Sister Beatriz’s Story
by Sister Beatriz, a member of the Carmelite Sisters of the Most Sacred Heart of Los Angeles
I remember from the age of six, I was always drawn to Sisters. I would sometimes see Sisters passing by my house in a car and my heart followed them. Although I was attracted to religious life, deep inside, I didn’t feel worthy of being called.
As I grew older, I got a job and a car and when my family and I moved to La Habra, I joined St. Cecelia’s choir and eventually became the President. The choir members were invited to go on retreat at the Sacred Heart Retreat House (run by the Carmelite Sisters). Going on this retreat changed my life.

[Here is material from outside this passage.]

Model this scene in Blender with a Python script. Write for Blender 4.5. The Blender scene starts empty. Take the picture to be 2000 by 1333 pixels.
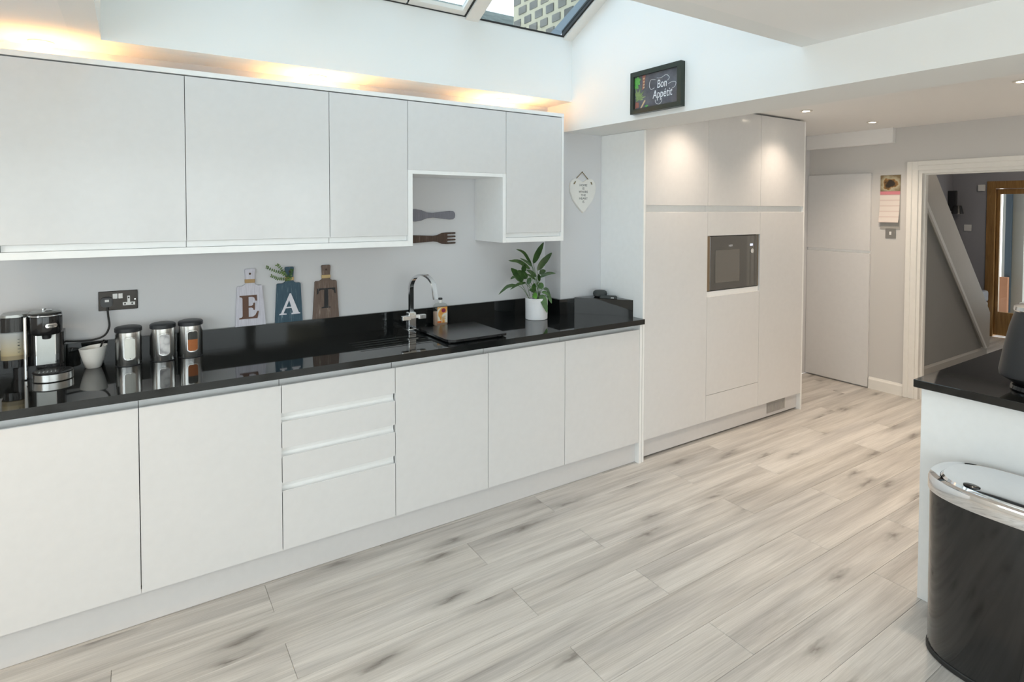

I recall at the age of 23, always feeling like a fish out of water. I was not attracted to marriage and I felt a deep longing for God inside my heart. I had received a very special grace during the retreat and I just knew that I had to enter. I couldn’t fight the desire anymore and I told my parish priest, who felt that it was all so sudden and to wait. But I couldn’t wait. It was as if God had just picked me up and brought me to the Sisters. I just wanted to be with the Sisters and nothing else mattered, even if I thought I wasn’t worthy. It was an extraordinary grace as God knew I would be too weak to enter without His help.
I was born on Easter Sunday and I entered on Easter Sunday in 1955 and I can truly say it was the happiest day of my life. I’ll be celebrating 64 years in the convent this year. Up to this moment, I have never felt homesick. God’s presence is always with us as long as we don’t forget that, our relationship can keep on growing. We forget Him, but He doesn’t forget us. And of course, He’s all forgiving and merciful.
To those at SOAR!: I can speak for all the elder Sisters when I say that the new mini-van we have drives so smoothly and isn’t bumpy at all and most importantly we don’t have to worry about breaking down on the freeway! We Sisters feel so secure and safe in it. May God reward you!